If I had worried about these things before I began writing Twenty-Six Point Freaking Two, my memoir about running and mental illness, I would not have started writing at all. And now, even after I’m far into the process, I still can’t think too far ahead. Rather, I must focus on the small tasks that make up each activity. Write the email. Double check the requirements on the agent or publisher’s website. Check the email again. And again. Hit send. Then wait. Small steps. None of them overwhelming. None of them all that complex.

Depression and bipolar disorder render me easily overwhelmed. I have to chunk things down and keep it very simple. Perhaps other writers are more skilled at doing these things naturally. Perhaps their minds don’t spin negative scenarios the way mine does. Perhaps. Or maybe we all struggle with this in our own ways. I’m thankful I have meditation to help me stay centered. I find my breath. I feel my feet. I look around and ground myself in my surroundings. I think of one small task I can do right now. And then I do that. And then I think of the next small task I can do. And I do that. These small tasks make up my days as a writer. It’s not the big stretches of time. It’s the minute by minute things.

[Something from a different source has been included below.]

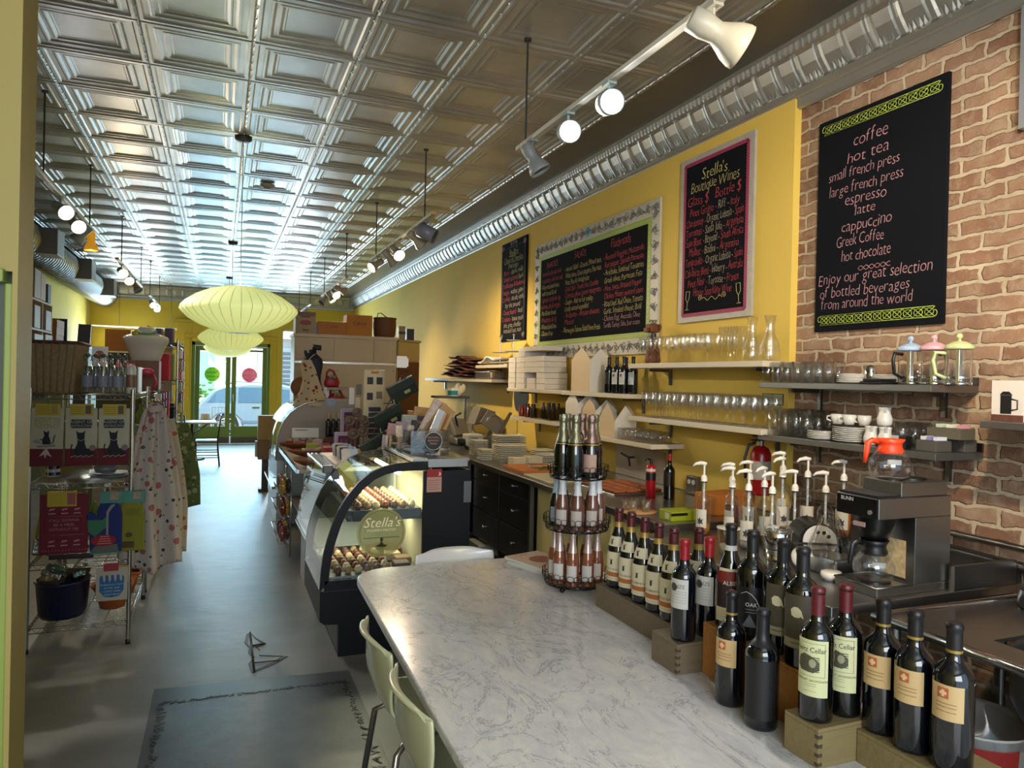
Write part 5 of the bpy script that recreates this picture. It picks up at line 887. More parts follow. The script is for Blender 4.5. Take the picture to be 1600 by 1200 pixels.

In November, I took a break from submitting and picked up a project I’d set aside many years ago, a book tentatively titled, Eat Your Toast. Ironically, it’s a book of daily practices geared toward helping people, myself included, live in the moment. I struggle with this more than anyone I know. I needed the reminders. I needed to read quotes about it. I needed to research teachers who focus on this. And I needed to write out exercises I could do all month while I was writing the book. I wrote 50,860 additional words on that book as a rebel project for National Novel Writing Month.

And now, in December, I’ll pick up Twenty-Six Point Freaking Two again and continue my journey toward publication. I still don’t know how this will play out. But if my project in November taught me anything, it’s that I don’t need to know the outcome. All I need to know is the next step.